REPUBLIKA.CO.ID, JAKARTA--Setelah sempat bersilang pendapat, pimpinan Kejaksaan Agung akhirnya mengambil sikap resmi terhadap kasus dugaan penyalahgunaan wewenang Bibit-Chandra. Kejaksaan Agung akhirnya mengambil langkah deponeering (pengesampingan perkara), sama dengan yang disampaikan oleh Jaksa Agung Muda Tindak Pidana Khusus, M. Amari beberapa waktu lalu.
"Tim menyarankan perkara tindak pidana dilakukan pengesampingan perkara untuk kepentingan umum," ungkap Pelaksana Tugas (Plt) Jaksa Agung, Darmono saat jumpa pers di Gedung Jaksa Agung, Jakarta, Jumat (29/10).

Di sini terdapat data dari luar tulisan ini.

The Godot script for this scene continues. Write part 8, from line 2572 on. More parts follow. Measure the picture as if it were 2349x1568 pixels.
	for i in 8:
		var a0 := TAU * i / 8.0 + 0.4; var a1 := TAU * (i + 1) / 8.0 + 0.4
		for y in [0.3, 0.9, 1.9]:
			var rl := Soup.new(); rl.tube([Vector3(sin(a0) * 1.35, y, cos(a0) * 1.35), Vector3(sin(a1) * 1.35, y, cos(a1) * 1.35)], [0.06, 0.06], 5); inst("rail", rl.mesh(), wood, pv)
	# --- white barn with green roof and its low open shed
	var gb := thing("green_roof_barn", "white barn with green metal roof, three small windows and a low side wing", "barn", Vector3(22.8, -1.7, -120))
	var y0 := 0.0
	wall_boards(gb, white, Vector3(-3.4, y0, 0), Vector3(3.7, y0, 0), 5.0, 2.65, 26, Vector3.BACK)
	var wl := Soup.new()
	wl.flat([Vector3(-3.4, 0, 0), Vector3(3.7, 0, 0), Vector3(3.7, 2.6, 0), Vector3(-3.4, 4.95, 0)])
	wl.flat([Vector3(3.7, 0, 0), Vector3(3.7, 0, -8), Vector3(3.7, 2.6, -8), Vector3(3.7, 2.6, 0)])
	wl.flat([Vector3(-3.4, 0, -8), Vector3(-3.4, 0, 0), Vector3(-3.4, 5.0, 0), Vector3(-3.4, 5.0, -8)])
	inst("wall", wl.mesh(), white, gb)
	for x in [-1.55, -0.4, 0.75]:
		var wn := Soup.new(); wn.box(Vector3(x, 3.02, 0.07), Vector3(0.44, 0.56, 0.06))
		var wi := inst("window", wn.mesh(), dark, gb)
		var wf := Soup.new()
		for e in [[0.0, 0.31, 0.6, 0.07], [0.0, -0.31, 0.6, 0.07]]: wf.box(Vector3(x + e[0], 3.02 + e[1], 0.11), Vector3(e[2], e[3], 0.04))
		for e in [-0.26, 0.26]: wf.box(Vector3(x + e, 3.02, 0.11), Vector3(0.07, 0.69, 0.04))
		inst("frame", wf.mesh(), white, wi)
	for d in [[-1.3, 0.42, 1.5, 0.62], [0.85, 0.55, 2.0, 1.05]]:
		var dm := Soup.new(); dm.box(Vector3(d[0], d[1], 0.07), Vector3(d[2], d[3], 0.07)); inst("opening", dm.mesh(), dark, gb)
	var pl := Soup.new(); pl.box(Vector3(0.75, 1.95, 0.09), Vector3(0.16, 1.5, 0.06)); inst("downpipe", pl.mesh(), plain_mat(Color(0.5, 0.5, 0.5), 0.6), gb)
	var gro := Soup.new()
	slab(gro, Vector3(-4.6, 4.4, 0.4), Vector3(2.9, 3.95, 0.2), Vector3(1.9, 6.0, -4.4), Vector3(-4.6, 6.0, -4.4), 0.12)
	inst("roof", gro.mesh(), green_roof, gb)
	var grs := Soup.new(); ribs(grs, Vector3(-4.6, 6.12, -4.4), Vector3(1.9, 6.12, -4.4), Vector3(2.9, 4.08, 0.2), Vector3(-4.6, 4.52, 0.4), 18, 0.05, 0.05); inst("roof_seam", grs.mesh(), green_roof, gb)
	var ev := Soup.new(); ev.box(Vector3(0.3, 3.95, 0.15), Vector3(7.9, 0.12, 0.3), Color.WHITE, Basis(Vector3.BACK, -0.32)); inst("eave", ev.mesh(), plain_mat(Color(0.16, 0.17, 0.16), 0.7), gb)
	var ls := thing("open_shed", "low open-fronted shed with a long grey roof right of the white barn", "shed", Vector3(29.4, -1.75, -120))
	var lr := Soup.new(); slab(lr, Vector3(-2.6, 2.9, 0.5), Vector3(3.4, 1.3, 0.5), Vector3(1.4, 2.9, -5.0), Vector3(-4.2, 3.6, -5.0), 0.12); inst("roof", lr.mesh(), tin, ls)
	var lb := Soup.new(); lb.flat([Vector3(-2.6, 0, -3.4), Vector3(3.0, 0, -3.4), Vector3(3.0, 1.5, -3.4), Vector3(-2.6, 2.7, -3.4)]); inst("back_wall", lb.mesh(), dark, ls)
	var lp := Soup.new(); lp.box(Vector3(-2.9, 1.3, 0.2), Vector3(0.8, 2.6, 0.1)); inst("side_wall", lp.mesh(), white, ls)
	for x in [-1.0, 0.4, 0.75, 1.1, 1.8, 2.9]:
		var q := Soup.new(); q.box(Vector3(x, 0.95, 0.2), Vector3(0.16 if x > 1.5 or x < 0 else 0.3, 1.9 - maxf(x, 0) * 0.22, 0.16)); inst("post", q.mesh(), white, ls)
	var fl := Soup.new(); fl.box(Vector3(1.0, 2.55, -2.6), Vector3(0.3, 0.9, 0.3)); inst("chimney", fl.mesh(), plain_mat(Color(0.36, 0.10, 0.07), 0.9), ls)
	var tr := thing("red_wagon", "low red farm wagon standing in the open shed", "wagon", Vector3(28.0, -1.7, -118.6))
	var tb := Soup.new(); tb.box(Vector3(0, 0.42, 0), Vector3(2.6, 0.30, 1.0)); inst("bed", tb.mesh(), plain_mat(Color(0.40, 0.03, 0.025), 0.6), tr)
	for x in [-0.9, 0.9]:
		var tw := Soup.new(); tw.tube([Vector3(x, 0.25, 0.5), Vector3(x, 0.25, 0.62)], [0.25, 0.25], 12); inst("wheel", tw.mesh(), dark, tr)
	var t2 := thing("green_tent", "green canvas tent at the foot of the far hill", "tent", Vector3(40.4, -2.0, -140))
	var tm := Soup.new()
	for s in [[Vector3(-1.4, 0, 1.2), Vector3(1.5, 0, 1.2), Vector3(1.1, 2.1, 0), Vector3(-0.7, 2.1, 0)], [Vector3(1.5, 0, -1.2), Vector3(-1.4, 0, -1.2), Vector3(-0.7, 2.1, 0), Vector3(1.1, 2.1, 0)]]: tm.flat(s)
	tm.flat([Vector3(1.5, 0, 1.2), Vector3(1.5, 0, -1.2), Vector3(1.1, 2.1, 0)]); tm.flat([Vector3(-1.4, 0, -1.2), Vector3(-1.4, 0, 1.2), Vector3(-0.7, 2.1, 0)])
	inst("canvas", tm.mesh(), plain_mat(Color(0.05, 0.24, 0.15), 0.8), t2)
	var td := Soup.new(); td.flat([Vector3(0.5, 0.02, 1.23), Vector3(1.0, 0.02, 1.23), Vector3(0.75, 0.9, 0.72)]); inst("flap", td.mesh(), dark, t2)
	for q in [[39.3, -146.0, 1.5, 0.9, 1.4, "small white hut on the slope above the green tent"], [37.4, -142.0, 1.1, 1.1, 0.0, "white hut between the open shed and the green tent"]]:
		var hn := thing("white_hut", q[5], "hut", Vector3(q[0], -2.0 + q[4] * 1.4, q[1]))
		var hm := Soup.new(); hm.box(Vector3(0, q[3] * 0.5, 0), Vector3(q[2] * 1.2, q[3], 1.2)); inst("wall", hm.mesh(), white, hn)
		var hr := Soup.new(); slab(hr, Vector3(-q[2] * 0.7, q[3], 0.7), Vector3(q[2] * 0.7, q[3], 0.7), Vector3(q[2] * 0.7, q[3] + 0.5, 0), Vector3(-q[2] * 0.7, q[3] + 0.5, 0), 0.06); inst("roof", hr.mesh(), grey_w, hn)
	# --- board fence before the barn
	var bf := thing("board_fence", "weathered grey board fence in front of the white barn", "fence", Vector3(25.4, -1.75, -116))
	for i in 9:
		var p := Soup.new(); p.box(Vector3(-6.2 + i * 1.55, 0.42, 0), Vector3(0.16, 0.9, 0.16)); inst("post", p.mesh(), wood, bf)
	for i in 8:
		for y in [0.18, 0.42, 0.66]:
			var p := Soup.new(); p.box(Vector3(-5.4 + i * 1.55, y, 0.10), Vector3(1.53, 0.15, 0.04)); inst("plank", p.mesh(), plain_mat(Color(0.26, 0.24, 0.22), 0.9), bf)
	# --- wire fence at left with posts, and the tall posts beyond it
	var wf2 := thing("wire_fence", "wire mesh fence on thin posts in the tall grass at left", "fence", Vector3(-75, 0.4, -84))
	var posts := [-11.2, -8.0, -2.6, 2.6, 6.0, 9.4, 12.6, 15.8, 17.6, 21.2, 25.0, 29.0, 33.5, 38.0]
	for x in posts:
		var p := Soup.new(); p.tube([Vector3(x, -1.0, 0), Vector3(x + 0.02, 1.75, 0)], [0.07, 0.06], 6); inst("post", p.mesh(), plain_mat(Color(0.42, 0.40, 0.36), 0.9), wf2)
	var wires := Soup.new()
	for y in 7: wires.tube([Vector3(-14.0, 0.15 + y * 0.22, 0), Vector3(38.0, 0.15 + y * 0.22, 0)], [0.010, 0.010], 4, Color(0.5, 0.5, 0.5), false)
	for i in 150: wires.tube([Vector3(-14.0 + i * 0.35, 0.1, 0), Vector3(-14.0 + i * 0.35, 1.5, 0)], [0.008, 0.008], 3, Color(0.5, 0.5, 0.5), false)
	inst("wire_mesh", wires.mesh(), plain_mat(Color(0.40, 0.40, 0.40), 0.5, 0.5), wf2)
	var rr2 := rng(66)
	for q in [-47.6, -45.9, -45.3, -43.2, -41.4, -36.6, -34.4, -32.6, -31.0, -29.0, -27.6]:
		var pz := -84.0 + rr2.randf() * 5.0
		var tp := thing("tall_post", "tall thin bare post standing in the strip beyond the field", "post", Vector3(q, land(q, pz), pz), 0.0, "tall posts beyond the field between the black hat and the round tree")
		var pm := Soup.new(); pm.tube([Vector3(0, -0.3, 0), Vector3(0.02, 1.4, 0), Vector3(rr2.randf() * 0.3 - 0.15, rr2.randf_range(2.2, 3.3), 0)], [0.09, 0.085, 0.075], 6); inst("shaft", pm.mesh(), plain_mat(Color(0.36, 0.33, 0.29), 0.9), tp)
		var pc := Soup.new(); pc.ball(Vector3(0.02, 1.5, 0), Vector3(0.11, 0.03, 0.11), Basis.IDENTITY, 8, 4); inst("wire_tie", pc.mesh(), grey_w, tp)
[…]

Darmono menegaskan sikap tersebut diambil setelah pimpinan Kejaksaan Agung, yakni Jaksa Agung Muda (JAM), Staf Ahli, dan Kepala Pusat Penerangan Hukum (Kapuspenkum) berembuk untuk menentukan langkah hukum sesuai undang-undang terhadap kasus yang menuai perhatian publik itu. Dua opsi tindakan hukum yang muncul, ujarnya, adalah melimpahkan ke pengadilan dan pengenyampingan perkara (deponeering).
Tim kejaksaan agung, ujarnya, kemudian memutuskan untuk mengambil deponeering terhadap kasus tersebut. Darmono menjelaskan pertimbangan sikap kejaksaan agung itu adalah demi mendukung upaya pemberantasan korupsi yang menjadi agenda bangsa. Oleh karena itu, ujar Darmono, hal tersebut harus dilihat sebagai bagian dari kepentingan umum, bangsa dan negara. "Sehingga dengan demikian unsur-unsur penjabaran dinyatakan relevan," tuturnya.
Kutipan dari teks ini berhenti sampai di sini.